It so happened that this week, two people from the community came to our Shabbos Minyan to say Kaddish after the passing of their mothers. W.K. lost his mother this week, the burial was on Friday. Y.C.’s mother passed away in Israel only ten days ago.
We asked them to each share at lunchtime some memories of their mothers:
W.K.: My mother was American-born, and was raised a little less traditionally than my father’s family. Yet she was a big part of the Yiddishkeit I was raised with and that stuck with me. I was born in Brownsville, Brooklyn, which was at that time a very strong Jewish community. We attended an Orthodox synagogue, and I went to the Cheder there. My father was the provider, he worked hard, but my mother was always there for me, especially when I was younger and she helped me out with things as I was growing up. She wanted me to do the best I could. If I came home with a 90 on a test, she wasn’t satisfied and pushed me to do better. I credit much of my success to her encouragement. She died this week at age 96. I know that she’s now up there with my dad, and she’s in a happier place, because ever since she had some hip surgeries things went downhill and it wasn’t the same. Even though she lived a long full life, I miss her.

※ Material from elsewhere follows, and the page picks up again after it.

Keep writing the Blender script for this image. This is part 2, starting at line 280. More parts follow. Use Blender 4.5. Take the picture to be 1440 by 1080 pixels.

Y.C.: My mother’s family originally came from a Chassidic family in Poland, but a long time ago the family moved to Germany. As soon as Hitler came to power, my grandmother (without a husband at the time) knew she had to get the family out of there, so she took her children and went to Israel, then Palestine. My mother was the oldest of the children and she had many responsibilities, in a new land, with a new language. In 1948 she married a young immigrant to Israel from Eastern Europe, but sadly he was killed in Israel’s War of Independence just a short while after their marriage. My mother was devastated and soon after moved to the United States. She was a talented and capable woman. Later she became the secretary of Abba Eban, Israel’s ambassador to the United States. In fact, she was the one who wrote the famous letter to Albert Einstein asking him to become President of Israel. Not only that, she signed it! Abba Eban was out of town at the time, so she signed for him.